Sept civils sont morts le lendemain dans une attaque palestinienne à Jérusalem-Est, occupé et annexé par Israël. Et samedi un Palestinien a blessé deux Israéliens, un père et son fils, également à Jérusalem-Est, avant d'être blessé et arrêté. En Cisjordanie, des gardes israéliens ont tué dimanche un Palestinien et les forces israéliennes ont tué lundi un Palestinien.
Téhéran dans le viseur
La partie israélienne souhaite surtout axer cette visite sur l'Iran, espérant notamment que son implication croissante dans la guerre entre la Russie et l'Ukraine — le régime des mollahs est un important fournisseur d'équipements à la Russie — pousse les Occidentaux à accentuer la pression sur Téhéran, bête noire d'Israël.
L'Iran, qui appelle régulièrement à l'éradication de l'Etat hébreu, accuse son ennemi juré d'être derrière plusieurs attaques sur son propre sol contre son programme nucléaire - ce qu'Israël n'a jamais reconnu - ou en Syrie voisine, alliée de Téhéran, où Israël conduit régulièrement des frappes aériennes contre des intérêts iraniens.
Paris estime nécessaire une politique de «très grande fermeté» à l'égard de l'Iran, selon une source diplomatique, car «le programme nucléaire continue à un point qui est dangereux» et l'Iran s'implique dans la guerre d'Ukraine en Europe.
Cette implication de Téhéran dans une guerre en Europe permet à Benjamin Netanyahu d'espérer «consolider un front anti-iranien», explique David Khalfa, co-directeur de l'Observatoire de l'Afrique du Nord et du Moyen-Orient de la Fondation Jean Jaurès.

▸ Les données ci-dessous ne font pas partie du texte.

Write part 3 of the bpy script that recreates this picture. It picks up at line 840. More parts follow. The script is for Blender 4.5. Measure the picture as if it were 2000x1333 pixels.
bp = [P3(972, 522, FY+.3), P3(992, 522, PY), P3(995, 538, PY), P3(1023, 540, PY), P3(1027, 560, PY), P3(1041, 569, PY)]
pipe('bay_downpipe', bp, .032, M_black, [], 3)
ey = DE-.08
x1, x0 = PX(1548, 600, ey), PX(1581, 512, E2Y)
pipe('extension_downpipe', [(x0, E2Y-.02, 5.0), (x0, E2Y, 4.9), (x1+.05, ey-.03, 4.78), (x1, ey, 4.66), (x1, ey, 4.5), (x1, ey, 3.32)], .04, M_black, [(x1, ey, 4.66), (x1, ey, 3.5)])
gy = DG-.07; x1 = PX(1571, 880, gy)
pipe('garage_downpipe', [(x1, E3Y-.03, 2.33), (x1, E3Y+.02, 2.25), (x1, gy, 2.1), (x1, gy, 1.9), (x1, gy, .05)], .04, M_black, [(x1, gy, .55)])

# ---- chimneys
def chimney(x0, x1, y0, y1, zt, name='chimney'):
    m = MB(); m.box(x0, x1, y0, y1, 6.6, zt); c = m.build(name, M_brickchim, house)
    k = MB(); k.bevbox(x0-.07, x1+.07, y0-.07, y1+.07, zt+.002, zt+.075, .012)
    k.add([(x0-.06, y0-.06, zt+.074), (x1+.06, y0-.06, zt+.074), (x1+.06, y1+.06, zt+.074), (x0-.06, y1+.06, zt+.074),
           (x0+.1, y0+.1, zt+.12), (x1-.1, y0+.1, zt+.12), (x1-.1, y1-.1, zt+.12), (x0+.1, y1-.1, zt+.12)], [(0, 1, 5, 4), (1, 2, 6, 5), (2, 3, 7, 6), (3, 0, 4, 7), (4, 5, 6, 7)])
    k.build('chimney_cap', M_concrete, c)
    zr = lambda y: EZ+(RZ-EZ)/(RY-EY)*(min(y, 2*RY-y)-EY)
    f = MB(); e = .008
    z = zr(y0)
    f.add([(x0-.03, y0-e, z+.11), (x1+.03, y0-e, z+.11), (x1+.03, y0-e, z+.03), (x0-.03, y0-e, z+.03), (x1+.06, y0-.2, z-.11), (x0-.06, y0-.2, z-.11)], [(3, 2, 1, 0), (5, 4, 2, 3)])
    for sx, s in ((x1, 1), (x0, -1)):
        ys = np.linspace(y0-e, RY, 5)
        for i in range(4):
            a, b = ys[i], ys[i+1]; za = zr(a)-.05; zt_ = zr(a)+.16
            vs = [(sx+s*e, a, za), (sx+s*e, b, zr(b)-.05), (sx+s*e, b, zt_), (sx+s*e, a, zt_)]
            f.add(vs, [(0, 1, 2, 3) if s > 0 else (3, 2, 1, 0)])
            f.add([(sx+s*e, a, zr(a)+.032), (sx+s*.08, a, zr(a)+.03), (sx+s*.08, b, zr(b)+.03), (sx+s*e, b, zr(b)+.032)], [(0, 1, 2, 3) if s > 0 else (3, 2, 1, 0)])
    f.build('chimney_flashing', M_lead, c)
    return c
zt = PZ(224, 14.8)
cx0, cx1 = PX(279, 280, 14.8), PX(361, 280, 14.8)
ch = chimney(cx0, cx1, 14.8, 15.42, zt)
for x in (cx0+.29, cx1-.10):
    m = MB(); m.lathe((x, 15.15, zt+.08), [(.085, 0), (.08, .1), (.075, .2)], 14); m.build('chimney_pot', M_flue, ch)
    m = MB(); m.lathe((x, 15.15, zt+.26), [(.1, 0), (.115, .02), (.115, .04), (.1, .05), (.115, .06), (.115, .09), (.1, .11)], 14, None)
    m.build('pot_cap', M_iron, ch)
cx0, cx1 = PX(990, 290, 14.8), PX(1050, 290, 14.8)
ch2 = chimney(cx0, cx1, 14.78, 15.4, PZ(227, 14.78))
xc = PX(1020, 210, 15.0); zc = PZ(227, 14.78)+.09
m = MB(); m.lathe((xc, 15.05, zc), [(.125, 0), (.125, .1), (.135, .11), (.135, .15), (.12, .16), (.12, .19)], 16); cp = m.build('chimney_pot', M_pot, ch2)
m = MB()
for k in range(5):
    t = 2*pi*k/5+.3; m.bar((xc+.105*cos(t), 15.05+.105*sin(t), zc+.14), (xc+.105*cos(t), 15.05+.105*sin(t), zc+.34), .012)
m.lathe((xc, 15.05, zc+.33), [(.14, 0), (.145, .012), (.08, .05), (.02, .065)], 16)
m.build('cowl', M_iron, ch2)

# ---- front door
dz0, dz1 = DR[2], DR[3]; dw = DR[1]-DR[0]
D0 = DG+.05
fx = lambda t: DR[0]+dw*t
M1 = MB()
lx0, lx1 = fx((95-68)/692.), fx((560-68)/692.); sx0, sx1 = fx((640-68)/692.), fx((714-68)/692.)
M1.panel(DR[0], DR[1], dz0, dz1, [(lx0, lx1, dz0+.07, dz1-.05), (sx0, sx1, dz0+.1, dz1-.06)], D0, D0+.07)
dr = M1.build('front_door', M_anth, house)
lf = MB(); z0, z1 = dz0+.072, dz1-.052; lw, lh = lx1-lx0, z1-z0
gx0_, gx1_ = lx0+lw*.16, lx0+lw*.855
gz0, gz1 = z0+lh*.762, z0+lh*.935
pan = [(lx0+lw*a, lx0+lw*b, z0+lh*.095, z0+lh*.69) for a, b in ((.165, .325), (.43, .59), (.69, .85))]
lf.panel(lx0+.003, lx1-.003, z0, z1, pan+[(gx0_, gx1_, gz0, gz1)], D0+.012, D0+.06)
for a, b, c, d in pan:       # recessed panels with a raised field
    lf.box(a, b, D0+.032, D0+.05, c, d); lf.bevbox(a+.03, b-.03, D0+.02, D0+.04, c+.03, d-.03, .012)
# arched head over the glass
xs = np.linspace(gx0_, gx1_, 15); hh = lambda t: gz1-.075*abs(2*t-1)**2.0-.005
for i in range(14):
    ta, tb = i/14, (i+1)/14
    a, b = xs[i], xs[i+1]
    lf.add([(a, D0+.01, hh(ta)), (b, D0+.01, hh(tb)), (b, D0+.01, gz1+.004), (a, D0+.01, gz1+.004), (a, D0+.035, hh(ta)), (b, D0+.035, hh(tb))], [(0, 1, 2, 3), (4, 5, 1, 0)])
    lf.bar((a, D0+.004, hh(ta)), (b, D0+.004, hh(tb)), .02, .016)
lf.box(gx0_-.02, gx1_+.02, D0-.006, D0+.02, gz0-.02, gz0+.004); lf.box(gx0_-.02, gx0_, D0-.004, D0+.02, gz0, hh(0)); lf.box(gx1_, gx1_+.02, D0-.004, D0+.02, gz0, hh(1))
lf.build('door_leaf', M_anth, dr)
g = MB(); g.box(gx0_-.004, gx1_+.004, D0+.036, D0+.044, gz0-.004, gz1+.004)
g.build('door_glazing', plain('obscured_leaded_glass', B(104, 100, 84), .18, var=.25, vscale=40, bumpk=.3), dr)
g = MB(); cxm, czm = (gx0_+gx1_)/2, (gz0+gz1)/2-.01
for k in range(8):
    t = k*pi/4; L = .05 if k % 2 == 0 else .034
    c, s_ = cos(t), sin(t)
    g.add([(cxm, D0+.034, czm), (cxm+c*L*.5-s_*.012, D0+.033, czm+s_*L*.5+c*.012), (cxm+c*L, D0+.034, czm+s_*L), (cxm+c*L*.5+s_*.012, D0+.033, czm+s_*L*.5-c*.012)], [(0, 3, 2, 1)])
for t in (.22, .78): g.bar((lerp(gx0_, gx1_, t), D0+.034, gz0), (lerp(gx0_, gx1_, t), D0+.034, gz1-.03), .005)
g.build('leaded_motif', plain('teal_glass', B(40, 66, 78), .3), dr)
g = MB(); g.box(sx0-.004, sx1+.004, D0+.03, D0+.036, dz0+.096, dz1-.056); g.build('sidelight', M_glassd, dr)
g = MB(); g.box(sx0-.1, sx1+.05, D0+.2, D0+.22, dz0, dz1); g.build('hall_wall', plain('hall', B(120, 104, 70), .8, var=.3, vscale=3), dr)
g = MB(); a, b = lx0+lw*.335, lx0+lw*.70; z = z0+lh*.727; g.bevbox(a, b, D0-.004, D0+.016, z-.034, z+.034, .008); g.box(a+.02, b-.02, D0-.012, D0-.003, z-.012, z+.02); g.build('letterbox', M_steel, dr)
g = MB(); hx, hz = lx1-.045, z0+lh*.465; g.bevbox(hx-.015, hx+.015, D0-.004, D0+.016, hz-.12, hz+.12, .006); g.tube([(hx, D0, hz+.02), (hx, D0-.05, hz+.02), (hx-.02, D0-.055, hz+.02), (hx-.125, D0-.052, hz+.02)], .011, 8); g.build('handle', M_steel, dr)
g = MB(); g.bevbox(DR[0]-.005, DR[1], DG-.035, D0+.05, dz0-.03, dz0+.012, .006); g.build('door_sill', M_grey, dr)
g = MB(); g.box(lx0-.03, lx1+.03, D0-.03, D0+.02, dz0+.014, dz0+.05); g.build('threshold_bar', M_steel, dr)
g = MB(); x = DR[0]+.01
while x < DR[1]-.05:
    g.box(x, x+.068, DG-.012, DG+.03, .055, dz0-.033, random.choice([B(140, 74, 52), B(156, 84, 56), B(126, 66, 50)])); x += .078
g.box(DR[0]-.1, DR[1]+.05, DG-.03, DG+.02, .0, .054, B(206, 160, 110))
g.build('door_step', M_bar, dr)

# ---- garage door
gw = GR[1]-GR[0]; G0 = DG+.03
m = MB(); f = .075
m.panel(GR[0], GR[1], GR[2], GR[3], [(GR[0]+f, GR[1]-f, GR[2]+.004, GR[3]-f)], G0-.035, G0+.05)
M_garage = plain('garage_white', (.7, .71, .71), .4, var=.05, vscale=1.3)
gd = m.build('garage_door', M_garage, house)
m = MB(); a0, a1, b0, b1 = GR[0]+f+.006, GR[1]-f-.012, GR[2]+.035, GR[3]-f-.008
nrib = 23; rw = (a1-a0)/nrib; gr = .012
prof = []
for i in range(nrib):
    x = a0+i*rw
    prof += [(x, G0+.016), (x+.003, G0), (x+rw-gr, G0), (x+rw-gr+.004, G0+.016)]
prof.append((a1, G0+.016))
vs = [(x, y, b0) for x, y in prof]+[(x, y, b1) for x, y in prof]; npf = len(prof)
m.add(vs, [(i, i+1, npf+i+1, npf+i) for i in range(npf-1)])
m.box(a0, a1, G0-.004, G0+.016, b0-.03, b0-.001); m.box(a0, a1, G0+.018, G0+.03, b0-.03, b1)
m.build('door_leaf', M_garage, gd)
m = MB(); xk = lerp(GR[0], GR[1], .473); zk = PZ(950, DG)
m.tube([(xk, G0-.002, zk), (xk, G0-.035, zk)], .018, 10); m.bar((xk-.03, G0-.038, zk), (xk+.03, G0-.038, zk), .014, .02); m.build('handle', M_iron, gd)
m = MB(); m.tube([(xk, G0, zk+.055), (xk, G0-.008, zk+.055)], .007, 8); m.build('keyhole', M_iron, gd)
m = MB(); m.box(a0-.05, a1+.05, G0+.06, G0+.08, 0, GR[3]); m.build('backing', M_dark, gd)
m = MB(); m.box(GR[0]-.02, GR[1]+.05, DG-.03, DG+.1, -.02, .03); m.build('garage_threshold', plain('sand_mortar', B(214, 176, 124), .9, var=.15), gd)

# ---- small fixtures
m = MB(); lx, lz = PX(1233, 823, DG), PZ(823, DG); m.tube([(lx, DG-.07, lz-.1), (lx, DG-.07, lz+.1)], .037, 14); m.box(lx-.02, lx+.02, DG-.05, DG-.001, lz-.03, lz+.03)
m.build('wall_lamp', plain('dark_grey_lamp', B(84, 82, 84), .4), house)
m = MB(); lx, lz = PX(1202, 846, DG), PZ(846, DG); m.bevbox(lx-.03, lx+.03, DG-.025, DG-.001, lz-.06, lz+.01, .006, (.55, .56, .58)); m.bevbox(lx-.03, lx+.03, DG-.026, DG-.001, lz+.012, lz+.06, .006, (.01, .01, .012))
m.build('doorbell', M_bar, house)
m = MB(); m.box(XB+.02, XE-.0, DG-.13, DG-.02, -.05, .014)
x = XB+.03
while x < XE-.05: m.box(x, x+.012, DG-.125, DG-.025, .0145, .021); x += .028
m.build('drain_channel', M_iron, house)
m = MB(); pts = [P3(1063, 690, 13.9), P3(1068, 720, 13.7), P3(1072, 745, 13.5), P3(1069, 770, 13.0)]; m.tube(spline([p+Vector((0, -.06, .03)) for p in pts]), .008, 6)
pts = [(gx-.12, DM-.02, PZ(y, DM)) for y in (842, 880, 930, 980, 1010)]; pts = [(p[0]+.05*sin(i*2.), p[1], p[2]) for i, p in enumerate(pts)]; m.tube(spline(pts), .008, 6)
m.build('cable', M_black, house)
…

Il vise notamment un «accroissement des sanctions contre Téhéran et la mise à l'index complète des Gardiens de la révolution», dans leur composante civile et militaire, une option pour l'instant refusée tant par Paris que par Berlin, explique-t-il.
L'Iran fournit la Russie
Depuis plusieurs mois, l'Iran est devenu un acteur de plus en plus important dans la guerre en Ukraine, en fournissant de nombreux drones à Moscou, alors même que les négociations sur le nucléaire sont au point mort, et que l'Iran détient plusieurs étrangers considérés comme des otages par les capitales occidentales.
Benjamin Netanyahu «est en train d'abattre la carte ukrainienne» de son jeu, explique David Khalfa, négociant ainsi un changement de posture israélienne sur l'Ukraine en échange d'un soutien européen sur l'Iran. Le Premier ministre a annoncé mercredi ce qui semble être un important changement de stratégie, en se disant désormais prêt à envisager de fournir des armes à l'Ukraine.
Jusqu'ici, Israël avait pris soin de rester neutre, notamment à cause de la présence de l'armée russe déployée en Syrie, donnant un levier à Moscou. Israël doit notamment prendre en compte la présence dans ce pays voisin de systèmes anti-aérien russes, menaçant ses opérations militaires aériennes au-dessus de la Syrie.
En plus de ce volet diplomatique, Benjamin Netanyahu «rencontrera des hommes d'affaires de premier plan en France dans le domaine financier et tiendra une réunion avec les chefs de la communauté juive», selon l'ambassade. Il doit quitter la France samedi soir.
Arrivé au pouvoir en décembre à la tête d'une coalition alliant partis de droite, d'extrême droite et ultraorthodoxes juifs, dont les détracteurs craignent une dérive antidémocratique, le gouvernement de Benjamin Netanyahu fait face à la contestation de certains secteurs de la société israélienne, dont le secteur financier.